Legacy IT? No problem
Maybe it’s time to press the pause button on artificial intelligence (AI). While the industry is dead set on promoting the benefits of multi-agent AI systems, the CIOs in many organisations anticipate more and more IT headaches.
It’s called legacy IT for a reason, because it works. Gartner repackaged the naming somewhat when it began referring to systems of record. But that’s very much the fundamental of what these legacy IT systems do. They are repositories of enterprise data, customer records, transactions and the structured information that helps businesses to manage cash flow. If data is the lifeblood of the global economy then these so called systems of record, underpinned by legacy IT cannot simply be discarded as a swipe left gesture.
At a recent CIO event in London, delegates were asked to consider the question of whether legacy IT is holding their organisations back. Many of the core billing and transaction processing systems we rely on in our day to day lives stem back from systems originally built in the 1980s and 1990s.
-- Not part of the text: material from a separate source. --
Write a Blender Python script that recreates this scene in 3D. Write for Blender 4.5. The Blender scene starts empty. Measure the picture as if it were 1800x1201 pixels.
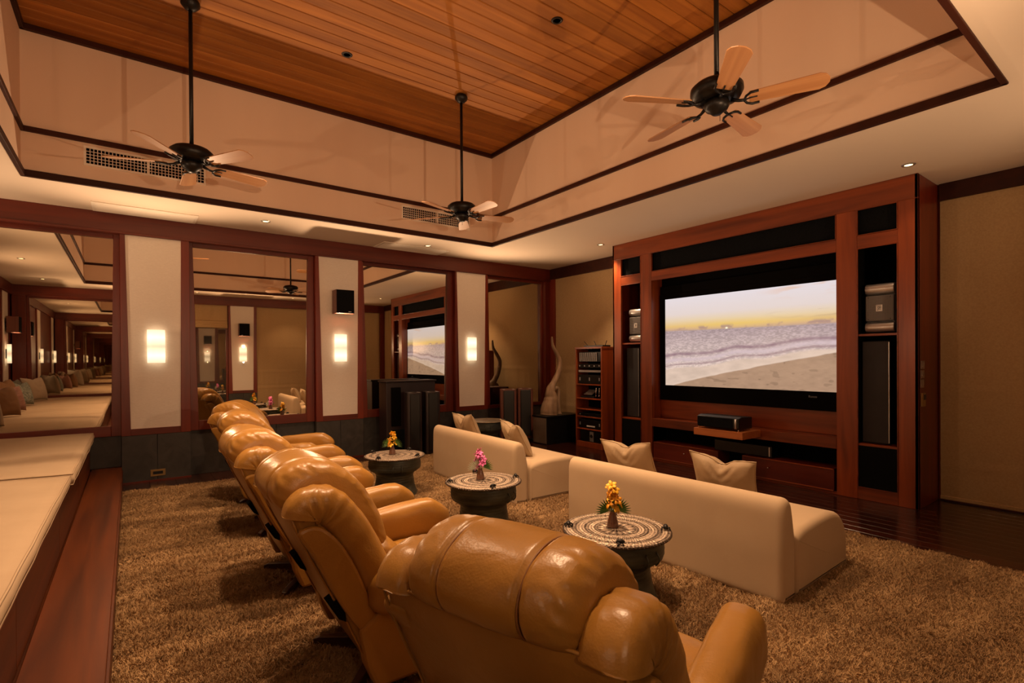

One has to consider the programming gymnastics occuring to fulfill customer expectations for a flashy mobile app with instant access to their information – such as in banking, smart meter readings, flight and hotel bookings or other customer-facing services they use – with a core IT system built in the era of offline and batch processing.
Yet this is how we see the world today: a modern app, acting as a thin veneer hiding a behemoth of wrapper code that makes a legacy system look to the outside world like it’s thoroughly modern.
As with every hype cycle, the industry is yet again banging on the doors of CIOs, insisting that they have the solution to a problem the IT department doesn’t even think it has.Yes the organisation does run legacy IT but is it a problem? If it was, it would have been replaced a long time ago.
Tech firms will rightly point out that the product is no longer in support, which is a fair comment, as the majority of these systems were originally developed decades ago. But in regulated industries, organisations have a duty of care to ensure their IT systems remain secure. And most organisations are beginning to realise the importance of defence in depth when it comes to cybersecurity.
The discussions at the CIO event suggest that CIOs will inevitably be asked by their boss about the “legacy IT problem”. Forget total cost of ownership data, CIOs need to be great storytellers, captivating their bosses with insights into the art of the possible, if legacy IT is not tampered with.